Things heat up considerably with the chapter on Turandot. He pointedly reminds us that Puccini had hoped for Gigli to sing Calaf at the prima but another lyric tenor, Miguel Fleta, was deputized instead. He also mentions the luxury casting of Giacomo Rimini as Ping without mentioning that he happened to be the husband of the Principessa in question, Rosa Raisa.

He then takes up the banner for the original Alfano finale before Toscanini ripped it to shreds. He praises Decca for the first commercial recording of said finale way back in 1989 with Josephine Barstow and Lando Bartolini under John Mauceri. He also champions its inclusion on the most recent Pappano EMI release with Sondra Radvonavsky, Ermonela Jaho, and Jonas Kauffman, saying that Alfano I in context “doesn’t just end Turandot but completes it”. Thank you.  After naming the singers, though, he doesn’t comment on the actual performance at all which is decidedly un-conversational for a conversational guide.
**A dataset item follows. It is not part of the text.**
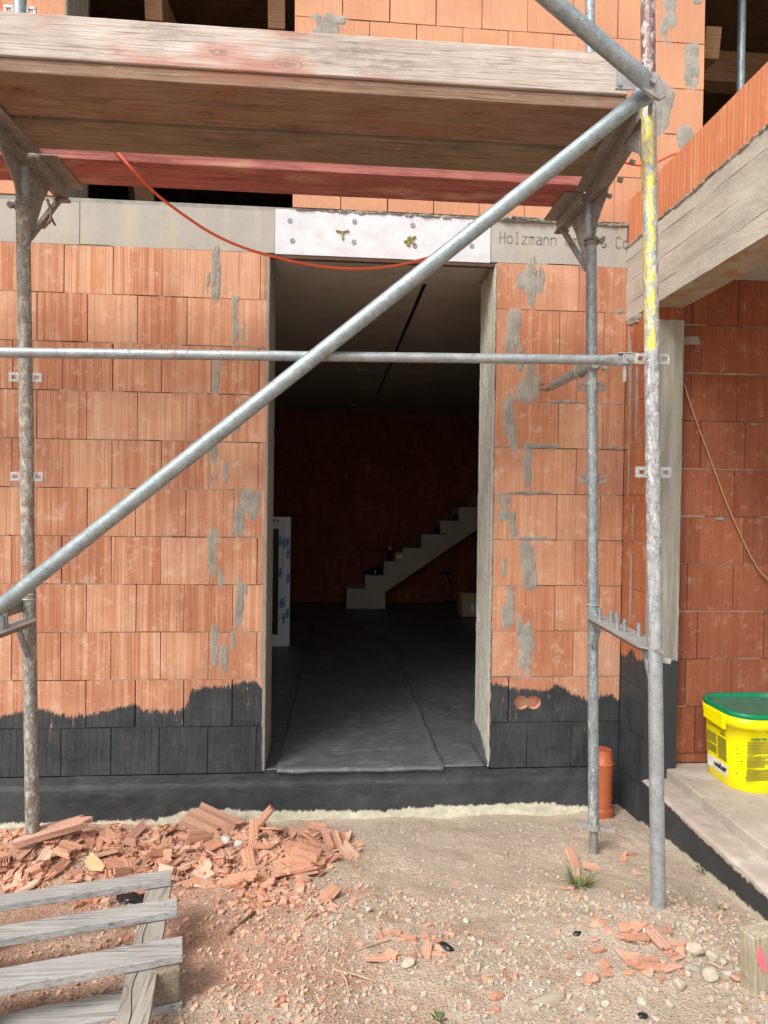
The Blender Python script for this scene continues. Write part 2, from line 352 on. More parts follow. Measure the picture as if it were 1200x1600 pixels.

The problem with this conversational guide is that it ignores much of what has transpired since I myself became an opera fan way back in the 80s. Plus, in trying to be conversational rather than comprehensive by avoiding those aforementioned “unnecessary performances,” we’re denied those witheringly caustic bon mots that we know Mr. Mordden has in his arsenal. There’s nothing more difficult than reviewing a great performance. You can only say something is ‘magnificent’ in so many different ways. My friends and I used to have a saying, “if it’s good, it’s great, but if it’s bad, it’s better”.  How I would have relished Mr. Mordden’s thoughts on some of the lesser assumptions not mentioned. Nothing like a little velvet gloved vitriol.

As I mentioned, it’s a slim volume — so slight, in fact, I accidentally threw it away with some accumulated junk mail I’d sifted through on my dining room table. (I did manage to retrieve it once I’d realized what had happened.) If you enjoy Mr. Mordden’s writing it won’t set you back much ($8) and it’s nice to have him return to the place where I found him.